Quizás eso es lo más grave. “Zoolander 2” no tiene la menor gracia. Bueno, seamos justos: tiene algo de gracia, pero muy poca. Puestos a salvar, me reí moderadamente en la entrada de Zoolander a la prisión de alta seguridad donde está confinado Mugatu, a modo de parodia de “El Silencio de los Corderos” (“The Silence of the Lambs”, Jonathan Demme, 1991); o en la secuencia final del cónclave entre diseñadores, donde es complicado aguantar la risa al ver a Marc Jacobs, Alexander Wang o Valentino tan dispuestos a reírse de sí mismos. A parte de esto, poco más. Los gags míticos de la película original están o bien metidos con calzador en la película (ese “Hansel ahora es lo más” absurdamente intercalado al final de la cinta) o bien repetidos hasta la saciedad hasta hacerles perder toda la gracia (esas miradas míticas de Derek Zoolander que ahora son incapaces de detener las armas arrojadizas).
Las novedades en “Zoolander 2” no solo no aportan frescura a un guión tan ágil y vigoroso como las articulaciones de un octogenario con artritis reumatoide de larga evolución, sino que producen bastante vergüenza ajena. Kyle Mooney -uno de los peores y menos divertidos actores salidos de “Saturday Night Live” ever– resulta vergonzante en su rol de diseñador hipstercillo (¿una parodia de lo hípster? ¡Hola, 2013!), por no hablar de los terroríficos, por terribles, cameos de Fred Armisen o Benedict Cumberbatch. Toda la tragicomedia paternofilial entre Derek Zoolander y su hijo, Derek Jr. (interpretado por Cyrus Arnold, una especie de sosias de Marcos de “Fama… ¡A Bailar!”) resulta francamente aburrida, cuando no directamente penosa. Visto lo visto, ni siquiera nos parece mal la inclusión de una Penélope Cruz desubicadísima en el casting, que además, pobrecita, sirve de receptora del chiste más grosero de la película.
Pero al César lo que es del César, y si toca hablar de virtudes de la obra original que permanecen aquí, tenemos que mencionar a Will Ferrell. Ferrell sigue exudando putoamismo por allá donde pasa, y aquí vuelve a demostrar que es el actor cómico puro vivo más brillante actualmente. Su portentosa recreación de un Jacobim Mugatu a ratos incluso más pasado de vueltas que en la cinta original hace que nos lamentemos de que su papel haya quedado relegado al último segmento de la obra, casi marginal. Por lo demás, tanto Ben Stiller como Owen Wilson parecen hacer lo que buenamente pueden con unos personajes absolutamente castigados por un guión tan trasnochado y mamarracho, en el peor sentido posible.

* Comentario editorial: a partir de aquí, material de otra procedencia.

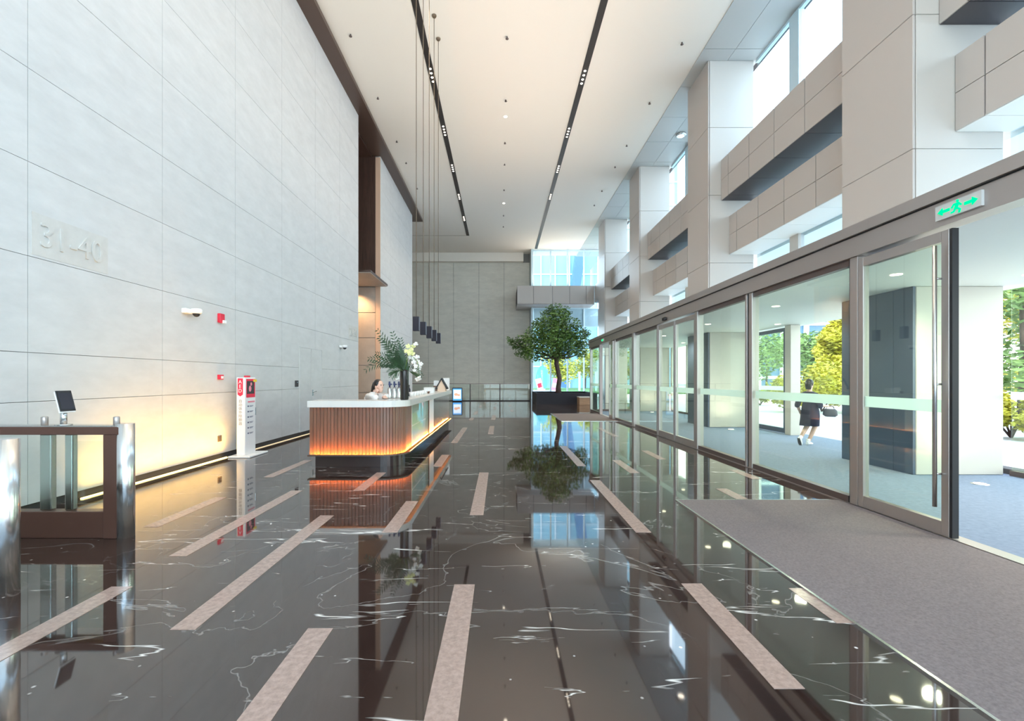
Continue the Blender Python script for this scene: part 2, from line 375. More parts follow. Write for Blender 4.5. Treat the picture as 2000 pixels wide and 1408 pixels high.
# ceiling
ceiling = struct('ceiling', B(-9.3, 6.1, Y0, 37, ZC, ZC + .4), m_ceil)
struct('trim_5', B(-9, -2.33, 31.80, 31.84, ZC - .006, ZC), m_cable)
soffit = struct('ceiling_niche', B(6.1, 8.2, Y0, 37, ZC + .03, ZC + .4), m_dkjoint)
yy = Y0
while yy < 36.9:
    piece('soffit_panel', soffit, m_soffit, 6.10, 7.05, yy + .008, yy + 1.79, ZC - .02, ZC + .03)
    piece('soffit_panel', soffit, m_soffit, 7.06, 8.0, yy + .008, yy + 1.79, ZC - .02, ZC + .03); yy += 1.8

# columns of the window side
cols = [(.2, 1.6), (7.2, 8.7), (14.3, 15.85), (21.4, 23.0), (28.5, 30.2)]
for ci, (a, b) in enumerate(cols):
    c = struct('column', B(6.49, 7.82, a + .04, b - .04, 0, ZC - .02), m_joint)
    zs = [0, 2.95, 5.1, 7.2, 9.3, ZC - .02]
    for k in range(5):
        piece('cladding_panel', c, m_clad, 6.50, 7.85, a, a + .04, zs[k] + .003, zs[k + 1] - .003, bev=.008)
        piece('cladding_panel', c, m_clad, 7.82, 7.86, a + .003, b, zs[k] + .003, zs[k + 1] - .003)
        if k == 0:
            piece('shaded_panel', c, m_shadeclad, 6.45, 6.49, a + .003, a + .36, zs[k] + .003, zs[k + 1] - .003)
            piece('shaded_panel', c, m_shadeclad, 6.45, 6.49, a + .366, b, zs[k] + .003, zs[k + 1] - .003)
        else:
            piece('cladding_panel', c, m_panel, 6.45, 6.49, a + .003, b, zs[k] + .003, zs[k + 1] - .003, bev=.008)
# beams between the columns
bays = [(Y0, .2), (1.6, 7.2), (8.7, 14.3), (15.85, 21.4), (23.0, 28.5), (30.2, 33.5)]
for a, b in bays:
    for (X, z0, z1, dep) in ((6.85, 7.03, 8.28, 1.15), (7.10, 5.36, 6.55, .9)):
        bm = struct('beam', B(X + .03, 8.0, a, b, z0 + .03, z1 - .01), m_dkjoint)
        n = max(1, round((b - a - .45) / 1.16)); yv = [a] + [b - .45 - (b - a - .45) * 0 - 1.16 * (n - 1 - j) for j in range(0, n)] + [b]
        yv = sorted(set([a] + [b - .45 - 1.16 * j for j in range(0, 20) if b - .45 - 1.16 * j > a + .12] + [b]))
        zm = (z0 + z1) / 2
        for i in range(len(yv) - 1):
            for (p, q) in ((z0, zm), (zm, z1)):
                piece('face_panel', bm, m_panel, X, X + .03, yv[i] + .012, yv[i + 1] - .012, p + .006, q - .006)
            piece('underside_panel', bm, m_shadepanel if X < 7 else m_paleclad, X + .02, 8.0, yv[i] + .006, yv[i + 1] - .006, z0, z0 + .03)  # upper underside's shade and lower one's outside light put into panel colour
    # glazing above, between and below the beams
# outer glazing on the window side: one window per bay
wi = 1
for a, b in bays:
    wn = struct('window_%d' % wi, B(7.93, 8.03, a, b, 11.30, 11.38), m_paleblue); wi += 1
    obj('frame', B(7.93, 8.03, a, b, 8.28, 8.34), m_paleblue, wn)
    obj('frame', B(7.93, 8.03, a, b, 3.3, 3.38), m_bronze, wn)
    obj('glass_pane', B(7.975, 7.985, a, b, 8.34, 11.30), m_glass2, wn)
    obj('glass_pane', B(7.975, 7.985, a, b, 3.38, 5.36), m_glass2, wn)
    obj('glass_pane', B(7.975, 7.985, a, b, 6.55, 7.03), m_glass2, wn)
    y = b - 1.9
    while y > a + .3:
        piece('mullion', wn, m_paleblue, 7.90, 8.06, y - .2, y + .2, 8.34, 11.30)
        piece('mullion', wn, m_clad, 7.90, 8.06, y - .18, y + .18, 3.38, 5.36); y -= 3.6
struct('facade_soffit', B(8.06, 9.6, Y0, 36, 5.30, 5.5), m_paleclad)

# corner beam and rear glazing
cb = struct('beam_corner', B(1.25, 6.85, 33.53, 36.5, 6.96, 8.27), m_dkjoint)
for x0, x1 in ((1.23, 2.42), (2.42, 3.80), (3.80, 5.05), (5.05, 6.25), (6.25, 6.85)):
    piece('face_panel', cb, m_panel, x0 + .012, x1 - .012, 33.5, 33.53, 6.94, 8.28)
piece('underside_panel', cb, m_panel, 1.23, 6.85, 33.5, 36.5, 6.93, 6.96)
wb = struct('window_%d' % wi, B(2.36, 2.52, 35.1, 36.6, 0, ZC - .01), m_paleblue); wi += 1
rear_x = [2.52, 3.85, 5.14, 6.4, 7.7]
for x in rear_x[1:]: piece('mullion', wb, m_paleblue, x - .05, x + .05, 35.15, 35.30, .0, ZC - .02)
for z in (.08, 6.9, 8.34, 11.3):
    piece('transom', wb, m_paleblue, 2.52, 8.0, 35.16, 35.28, z - .05, z + .05)
for i in range(4):
    piece('glass_pane', wb, m_glass2, rear_x[i] + .05, rear_x[i + 1] - .05, 35.215, 35.225, .13, 6.85)
    piece('glass_pane', wb, m_glass2, rear_x[i] + .05, rear_x[i + 1] - .05, 35.215, 35.225, 8.39, 11.25)
for x0, x1 in ((2.55, 3.83), (3.87, 6.38), (6.42, 7.9)): piece('spandrel_panel', wb, m_white, x0, x1, 35.24, 35.30, 5.5, 6.84)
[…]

Hay una escena en la película en la que Derek Zoolander y Hansel son utilizados como víctimas anacrónicas de una broma cruel en un desfile, resaltando de forma desalmada las diferencias irreconciliables entre los tiempos en los que ambos dominaban las pasarelas y la actualidad. Así, esencialmente el análisis más lúcido sobre “Zoolander 2” lo hace por tanto la misma obra: todo lo que funcionaba masivamente hace quince años, ahora resulta ridículo, rancio y, esto es lo verdaderamente trágico, sin la menor gracia.